Is the series (n!)/(n^n) convergent or divergent?

[joe_cool2]

I am to find whether the sum of (n!)/(n^n) converges or diverges. I tried both the limit comparison test, and a regular comparison test. (These are the only types of tests I am allowed to use.) So I tried several approaches:

Approach #1: (n!)/(n^n) > 1/(n^n)

Normally we use a setup like this to prove something with a p-series. However, the expression on the left side of the inequality isn't a p-series.

Approach #2: (n!)/(n^n) < n!

While this expression is true, it is not useful because the formula for the series is less than, not greater than, the series that is known to diverge.

Approach #3 (Limit comparison): a_n = (n!)/(n^n) ; b_n = 1/(n^n)

a_n/b_n = n!

The limit here is, unfortunately, infinite, and I have to stop here.

What other approach can I take that would result in more success?

 

[chiro]

Hey joe_cool2 and welcome to the forums.

My intuitive guess is that your function will converge. One test to show this that seems appropriate would be the ratio test. Take a look at this page:

http://en.wikipedia.org/wiki/Ratio_test

 

[joe_cool2]

Hello, thanks for the welcome. It is much appreciated.

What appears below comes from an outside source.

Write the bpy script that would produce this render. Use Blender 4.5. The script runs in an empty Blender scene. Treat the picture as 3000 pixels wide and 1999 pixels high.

I am perfectly aware that it is often wise to use the ratio test in these situations with n!. However, I have been restrained to using specifically those two techniques mentioned earlier. Any ideas?

 

[micromass]

The idea is to compare your function to a geometric series. That is, you have to find an $0\leq a<1$ such that

$$\frac{n!}{n^n}\leq a^n$$

for all n. If you can find such an a, then your series will converge. So we need to find an a such that

$$\frac{n!}{(an)^n}<1$$

Try to show that the left hand side is decreasing from a certain point on.

 

[DryRun]

Whenever factorial is involved in series, the ratio test is your best bet.

 

[micromass]

Whenever factorial is involved in series, the ratio test is your best bet.

He's not allowed to use it. Please read the thread first before responding.

 

[Bohrok]

Can you show that $\sum\frac{n^n}{(n!)^n}$ converges? If you can, then use the limit comparison test with that and your series.